Making Curries


Curries of are well-loved all around the world.

Southeast Asian cuisines have evolved many popular curry-based recipes. If anything, every curry recipe is a mixture of influence of different cultures carried from port to port by trade and colonization in the 19th and 20th centuries. Merchants hawked their spices and herbs, and sailors and natives were inspired to evolve new recipes with ingredients from foreign lands.

From India, we have spices like cumin, coriander and cinnamon. From South America came chilli peppers. From Southeast Asia we have herbs like pandunus leaves, ginger, tamarind and lemongrass. Some early results of using herbs and spices from far and near are Nonya curries. To this day, this exotic and heady mixing of herbs, spices and chilies continue to inspire fusion recipes.

It has been said that there are as many curry recipes as there are households that cook them. We can understand why this is so as housewives use ingredients that she can find at home for her daily curries. Some of these creations eventually became popular in the community and were given names. The success of a curry in one food stall could result in it being duplicated elsewhere. A good example is Fish Head Curry which became known in Malaysia and Singapore in the 1950s. Being published in books, magazines and newspapers also popularize recipes and gave them an official name and place in our cuisine.

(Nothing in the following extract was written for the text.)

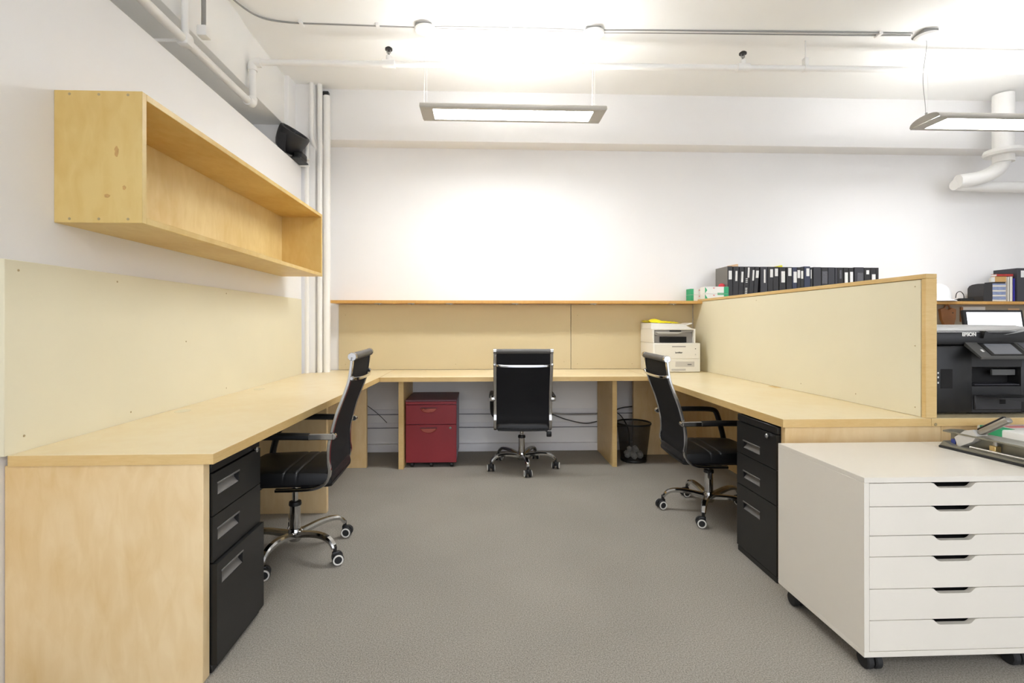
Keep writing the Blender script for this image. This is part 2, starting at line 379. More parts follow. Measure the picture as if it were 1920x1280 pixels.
# vertical drop and small conduit near the top of the photo
t = thing('drop_pipe', (PXX, 2.74, PZA), 'white vertical pipe dropping from the ceiling onto the left wall pipe', 'pipe')
MB().tube([(PXX, 2.74, PZA + .024), (PXX, 2.74, 3.25)], .019, 12).build('pipe_riser', 'pipe', t)
MB().box(PXX - .034, PXX + .034, 2.705, 2.775, PZA - .034, PZA + .036, .018).build('tee_fitting', 'pipe', t)
MB().tube([(-1.55, 2.83, 2.82), (-1.55, 2.83, 3.25)], .012, 10).build('side_conduit', 'cond', t)
MB().box(-1.575, -1.52, 2.80, 2.86, 2.765, 2.825, .008).build('junction_box', 'pipe', t)
MB().tube([(PXX - .03, 2.74, PZA), (-1.80, 2.68, 2.66)], .009, 8).build('bracket_rod', 'pipe', t)
MB().box(-1.82, -1.78, 2.65, 2.71, 2.62, 2.72, .008).build('bracket_block', 'pipe', t)
# three risers in the back left corner
t = tag(MB().tube([(-1.487, 4.285, .7505), (-1.487, 4.285, 2.75)], .0185, 14).build('riser_pipe', 'pipe'), 'white riser pipe against the end of the left wall, leftmost of the corner risers', 'pipe')
t = tag(MB().tube([(-1.392, 4.33, .7505), (-1.392, 4.33, CZ)], .0205, 14).build('riser_pipe', 'pipe'), 'white riser pipe directly left of the thickest corner riser', 'pipe')
t = tag(MB().tube(crom([(-1.455, 4.305, CZ), (-1.455, 4.305, 3.0), (-1.455, 4.305, 2.78), (-1.44, 4.345, 2.70), (-1.405, 4.375, 2.62), (-1.40, 4.38, 2.3), (-1.40, 4.38, .7505)], 5), .019, 12).build('riser_pipe', 'pipe'), 'white riser pipe that bends behind the others beside the black fan', 'pipe')
t = thing('riser_pipe', (-1.352, 4.395, .75), 'thickest white riser pipe in the back left corner, with dark fitting on top', 'pipe')
MB().tube([(-1.345, 4.37, .7505), (-1.345, 4.37, 3.15)], .030, 16).build('pipe_run', 'pipe', t)
MB().box(-1.375, -1.325, 4.345, 4.39, 3.15, 3.185, .006).build('top_fitting', 'blackplastic', t, label='dark fitting')
for z in (2.49, 2.44):
    tag(MB().tube([(-2.0, 4.24, z + .06), (-1.45, 4.24, z + .06)], .008, 8).build('wall_conduit', 'pipe'), 'thin white horizontal conduit behind the black fan, %s of two' % ('upper' if z > 2.45 else 'lower'), 'conduit')
# surface conduits on the ceiling between the canopies
def conduit(pts, r, label, m='cond', n=6):
    return tag(MB().tube(crom(pts, n), r, 8).build('ceiling_conduit', m), label, 'conduit')
conduit([(-1.62, 2.9, 3.235), (-1.60, 3.15, 3.238), (-1.52, 3.38, 3.24), (-1.36, 3.46, 3.242), (-1.0, 3.475, 3.242), (-.47, 3.485, 3.243)], .006, 'grey conduit curving along the ceiling from the left beam to the first lamp canopy')
for k, (dy, nm) in enumerate(((-.018, 'front'), (.008, 'middle'), (.034, 'rear'))):
    conduit([(-.33, 3.485 + dy * .6, 3.243), (-.15, 3.485 + dy, 3.243), (.55, 3.485 + dy, 3.243), (.72, 3.485 + dy * .6, 3.243)], .0045, 'thin ceiling conduit between the two canopies of the middle lamp, %s of three' % nm)
for k, (dy, nm) in enumerate(((-.016, 'front'), (.014, 'rear'))):
    conduit([(.86, 3.485 + dy, 3.243), (1.2, 3.475 + dy, 3.243), (2.6, 3.45 + dy, 3.243), (3.08, 3.44 + dy * .6, 3.243)], .0055, 'long grey ceiling conduit running right to the far lamp canopy, %s of two' % nm)
for cx, cy in ((-1.24, 3.468), (-.72, 3.48), (.2, 3.492), (2.84, 3.445)):
    tag(MB().box(cx - .012, cx + .012, cy - .03, cy + .03, 3.228, 3.25, .003).build('conduit_clip', 'pipe'), 'small white clip holding the ceiling conduit %s' % {-1.24: 'near the left beam', -.72: 'left of the first canopy', .2: 'above the middle lamp', 2.84: 'left of the far lamp canopy'}[cx], 'clip', None)
# insulated pipes at the right edge
t = thing('insulated_pipe', (4.6, 4.25, 2.5), 'thick white insulated pipe with an elbow at the right edge below the ceiling', 'pipe')
MB().tube([(4.62, 4.22, 2.60), (4.62, 4.22, 3.20)], .075, 18).build('pipe_run', 'pipe', t)
MB().lathe([(0, 0), (.13, 0), (.14, .02), (.13, .05), (0, .06)], (4.62, 4.22, 2.66)).build('flange', 'pipe', t)
MB().tube(crom([(4.62, 4.22, 2.66), (4.60, 4.24, 2.56), (4.50, 4.28, 2.49), (4.36, 4.32, 2.465), (4.31, 4.33, 2.46)], 6), .06, 18).build('elbow', 'pipe', t)
MB().tube(crom([(4.31, 4.36, 2.44), (4.7, 4.38, 2.43), (5.6, 4.38, 2.43)], 4), .05, 16).build('pipe_run', 'pipe', t)
# raceways on the wall below the back desk
for z0, z1, nm in ((.345, .385, 'upper'), (.222, .262, 'lower')):
    tag(MB().box(-1.28, 2.6, 4.583, WY, z0, z1, .002).build('cable_raceway', 'base'), 'white horizontal cable raceway on the wall below the back desk, %s of two' % nm, 'raceway')
M['dimcable'] = mat('grey_lilac_cable', (112, 108, 120), .5)
def cable(name, pts, r, label, m='cable'):
    return tag(MB().tube(crom(pts, 8), r, 8).build(name, m), label, 'cable')
cable('power_cable', [(.46, 4.54, .345), (.62, 4.545, .345), (.78, 4.54, .29), (.95, 4.535, .255), (1.064, 4.54, .27)], .005, 'dark cable sagging along the wall right of the middle chair')
cable('power_cable', [(.46, 4.555, .36), (.8, 4.555, .335), (1.064, 4.555, .335)], .006, 'grey cable resting just above the sagging dark one', 'grey')
cable('power_cable', [(-1.06, 4.575, .435), (-.95, 4.575, .35), (-.865, 4.575, .265)], .003, 'dark cable hanging diagonally on the wall left of the red cabinet')
for z, nm in ((.338, 'upper'), (.215, 'lower')):
    cable('data_cable', [(-1.05, 4.581, z), (-.3, 4.581, z + .002), (.5, 4.581, z - .002), (1.95, 4.581, z + .002)], .0032, 'thin grey cable running along the underside of the %s raceway' % nm, 'dimcable')
cable('power_cable', [(1.12, 4.5, .33), (1.2, 4.52, .36), (1.28, 4.5, .40), (1.45, 4.5, .42)], .006, 'dark cable rising behind the waste bin to the right', 'cable')
cable('power_cable', [(1.22, 4.5, .37), (1.28, 4.48, .32), (1.335, 4.46, .2), (1.34, 4.46, .02)], .005, 'dark cable dropping to the floor behind the waste bin', 'cable')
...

It is important to have a basic understanding of what makes a good curry.

Firstly, and this should be self-evident, use fresh spices and herbs. Their source is important, of course, as some countries or regions grow better spices than others. In the humid, tropical weather of Southeast Asia, extra care is also needed to keep spices and herbs fresh.

Assembling spice mixes yourself gives you more control and helps you to develop your palate and ability to recognize the difference which each spice makes to the recipe. All things being equal, spice seeds are generally fresher than store-bought ground spice. That said, if the ground mix is fresh, it can be very good too. So, while the recipes here call for you to assemble the spices yourself, if you are familiar with some good mixes, do use them. Sometimes, you simply have no local access to fresh spices, so you will just have to settle for powdered blends.

And whatever a cook may tell you, no single spice is mandatory for curry. If a recipe has a few types of spices and you are short of one, just leave it out.

Note that a bit of spice will go a long way in flavoring a curry. A common mistake which home cooks make is to imagine that adding water to curry powder will give you curry the way adding water to milk powder will give you milk. Most curries need a ‘body’ and this often comes from shallots or onions and other herbs like ginger or garlic. Onions will need to be slowly simmered in some oil to caramalise or sweat them to remove the sulfuric flavours and sweeten the paste. Sufficient oil is also needed for both mouth-feel and flavours, as most spices and chilies are oil-soluble rather than water-soluble.

Sufficient salt is also important. Salt enhances flavour and brings out the complexity of the curry. Leave out salt and your curry will be tasteless, no matter how much and how many types of spices you put into it. Add salt in stages, bearing in mind that the curry will thicken as water evaporates.

And whether you are using meat, potatoes or vegetables in your curries, the key is not to overcook it. Mushy meat has an unpleasant texture and overcooking means that a lot of flavours would have been released and lost from the meat.


The type of chilli you use will also affect the aroma of your curry. For this book, the chillies I refer to are the ones commonly found in markets and supermarkets.

Most curries are cooked in two stages. You first make the spice paste or rempah and then you add the meat.

To make the curry creamier, milk, coconut milk or yoghurt is used. If your curries already have good flavours from the spices, use the milk or coconut milk in moderation. Indian curries normally use yoghurt which adds a sour note and balances a good-flavored curry very well. Evaporated milk is sometimes used too.

While a curry recipe tends to have a longer list of ingredients than recipes for other dishes, you don’t need advanced culinary skills to make a good one. You can hardly ruin a curry. Even if you are new to cooking, give it a try. And if you think your first try wasn’t great, remember that practice makes perfect.